First you'll want to make a "pattern" for your patchwork sock sweater from a favorite existing pull-over sweater in your wardrobe.

Glue stick pieces of newspaper together and lay out on the floor. Place your sweater on top of the newspaper and trace with a sharpie pen.

The lines don't have to be perfect, but if you prefer you can use a ruler. Cut the pattern out along the lines and set aside.

Wash all of the socks in hot water and throw them in a dryer. They’ll shrink a bit, but the washing process will almost “felt” the wool or cashmere and deter unraveling when you cut the pieces. I don’t recommend cotton because it will tend to unravel and be problematic.

After you wash and dry your socks, carefully shave any pilling (little balls and bumps) or excessive fuzziness.

You can now begin cutting the pieces. I was somewhat methodical about cutting. First I cut the tops off (make sure to save 2 elasticized tops for your sleeve bottoms), then the heels, and so forth. The goal is to get large swatches of cashmere (or wool).

I stacked the pieces into like colors and textures (some were smooth, and some were ribbed). I then laid them out on the floor over my paper pattern, leaving enough to cover the pattern—until I was pleased with the arrangement of the shapes. It’s good to mix the colors and textures. I then pinned all of the pieces together, and repeated the entire process.

I used a basting stitch (above), with course upholstery thread. Baste all of the pieces together—leaving a ¼ inch seam allowance on the corners.

Above: A couple of patchwork sweaters from Comme des Garçons Winter 2009 season for inspiration. You can mix patterned socks with solids for your homemade patchwork sweater.

You should have 2 basted patch worked pieces of socks that fit over your newspaper pattern. Place the pieces together, with the basted sides facing out. Lay the pattern on top, and pin the 2 pieces together, using the pattern perimeter as your guide. Don’t pin the bottom of the sleeve openings or the neck opening.

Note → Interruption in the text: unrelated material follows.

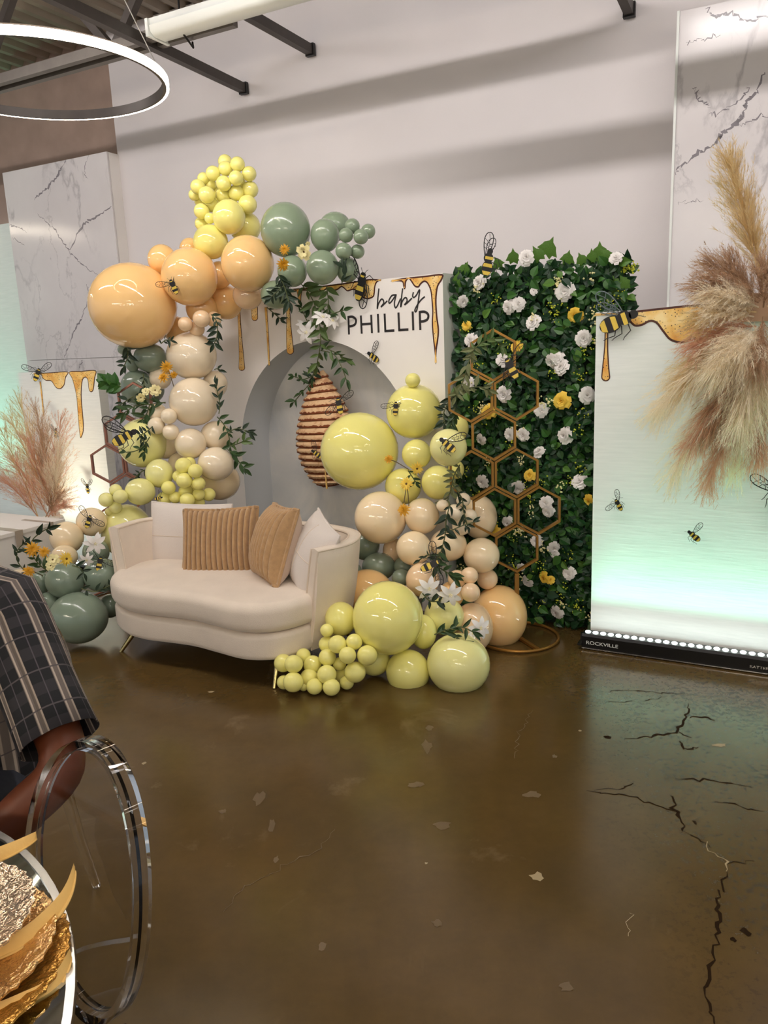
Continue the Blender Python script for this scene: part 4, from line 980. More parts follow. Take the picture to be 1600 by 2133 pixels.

Baste these together, and remove all of the pins.

Above: Dolce & Gabbana featured a few patchwork sweaters in their Winter 2008 collection. It's the same idea as my sweater—I like the gray palette.

Carefully try on the sweater. Now is the time to make any adjustments, like making the sleeves tighter, the sleeves longer (I made my sleeves longer), or the body length shorter or longer (I left mine shorter).

Now take the 2 saved elasticized sock tops and baste each one on the end of the sleeves (inside out).

With the sweater inside out, go over all of the seams with a blanket stitch (above). Trim the neck to your liking. I chose a boat style neck on my sweater. Blanket stitch along the entire edge of the neck. Carefully remove any loose threads, and it's ready to go. I think the sweater looks equally appealing with the sewn seams showing, or turned inside with the sewn seams hidden—it just depends on your mood and style.

Above: Mr. Peacock loves the knitwear by Clare Tough—a couple sweaters from 2008. I like the addition of the asymmetrical zipper.

Depending on your sewing experience, you could add a zipper or buttons on the front of your patchwork sweater.

As I said, this project is fairly simple, even if you are a beginner crafter. Once you get started, the process will make more sense to you. This patchwork sweater would make a great gift too. If you start this weekend you can make one as a holiday gift...and one for yourself!